Maybe the mic wasn’t professional enough? I bought an Apogee mic because I had heard it was first-rate for the price, and maybe that would make a difference. It didn’t.

Okay, I thought, I obviously need to spend a lot of money making my studio absolutely soundproof and buying some new, expensive recording software. I started the research. Some companies estimated a minimum of $2,000-3,000 to set up the perfect studio. Others suggested I purchase a portable sound booth, or even create a studio in my closet. Above all, the more I spent on the mic, I was told, the better the quality.

One day my girlfriend suggested I contact David H. Lawrence XVII. She had taken some classes with him, and he knew all about setting up a home studio.

David came to my apartment and spent an hour explaining what I needed to do in incredible detail–and he charged me for 30 minutes. In essence, this is what he suggested:

1. Use Audacity (“It’s free!”) rather than GarageBand.

2. Put a sock on the mic to avoid popping.

3. Place the mic at a 45 degree angle from my mouth.

4. Speak 2-3 inches from the mic.

That simple. He liked the Apogee mic, which I already had.

He demonstrated what was needed, and we recorded some takes. Perfect sound quality. No humming, echo, reverberation, or popping.

Without any doubt, it was the best money I have ever spent on anything relating to voice-over. And it was very little indeed.

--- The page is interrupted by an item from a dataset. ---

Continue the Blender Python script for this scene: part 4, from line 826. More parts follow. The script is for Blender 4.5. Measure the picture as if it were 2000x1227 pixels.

The next week I did an audition for my agent from my home studio. It was a soundalike of Viggo Mortensen’s Aragorn in the videogame of The Lord of the Rings. I booked it. And they used my home recording in the game.

Suddenly I was getting the following responses from producers who had heard my home recordings:

“…near perfect demo recordings to me within the very hour of our initial communication.”

“Top quality audio and service…”

“…his sound quality is impeccable.”

“…awesome recording quality.”

“…the highest quality for the budget.”

Bottom line: you don’t need to spend thousands of dollars on creating the ultimate sound-recording booth. You can create the same high-quality sound for far less. I strongly recommend you contact David at:

Of course, perfect sound quality does not guarantee any job.



Leave A Comment

  1. A-Dub August 6, 2013 at 11:37 pm - Reply

    Interesting and useful info Nick, thanks for sharing.
    I also had a buzz/hum issue once – turned out that the USB from my converter (Avid MBox at the time) should have been plugged into the other USB port on my Mac laptop.

  2. Nick September 27, 2013 at 9:01 pm - Reply

    Good to know! Thanks for your comment.

  3. eyal boker December 28, 2013 at 1:05 am - Reply

    Great page I learned a lot. by the way did he told you anything about position in the house.. Like what room and location in your house will give you the best sound?

    • Nick January 15, 2014 at 3:51 pm - Reply

      Thanks for your feedback. It doesn’t matter where you record if you follow David’s rule of being very close to the mic–and using the mic he recommended. I remember being told that during a recording in one of his classes a fire truck went by, and everyone thought the noise of the truck would be heard in the recording. It wasn’t!

  4. Sonya April 17, 2014 at 3:59 pm - Reply

    I’m setting up my studio and this is nothing like what I’ve been told. And I’m excited! Would you mind elaborating on this most recent comment a bit? Is that a quality of the apogee mic – that if you speak closely it won’t take in ambient noise?

    Do you get your quality sound without a bunch of foam and production quality sound blankets and all that jazz? Just the Apogee mic and your computer and your pop guard (/sock)?

    Sounds too good to be true! Thanks for writing this post!

    • Nick April 17, 2014 at 4:54 pm - Reply

      As I noted, David Lawrence thinks the Apogee is extremely good, though he uses the Audio-Technica mic, about a hundred dollars cheaper. The key is the 45 degree angle and speaking closely to the mic. I have had brilliant results since taking his advice.

      I don’t use any foam or sound blankets. I tried a portable sound booth once but it didn’t do much good.

      David also recommended I use Audacity as opposed to Garageband. Audacity is free! And that certainly made a big difference.

      Something David doesn’t do is noise removal. When I record in Audacity, for the first 10-15 seconds I say nothing so that Audacity picks up the ambience of the room. Then after I have read the copy, I go through the process of noise removal. That certainly increases the quality of the recording. I got that tip from another master of recording, Larry Hudson, having taken one of his online classes on Audacity.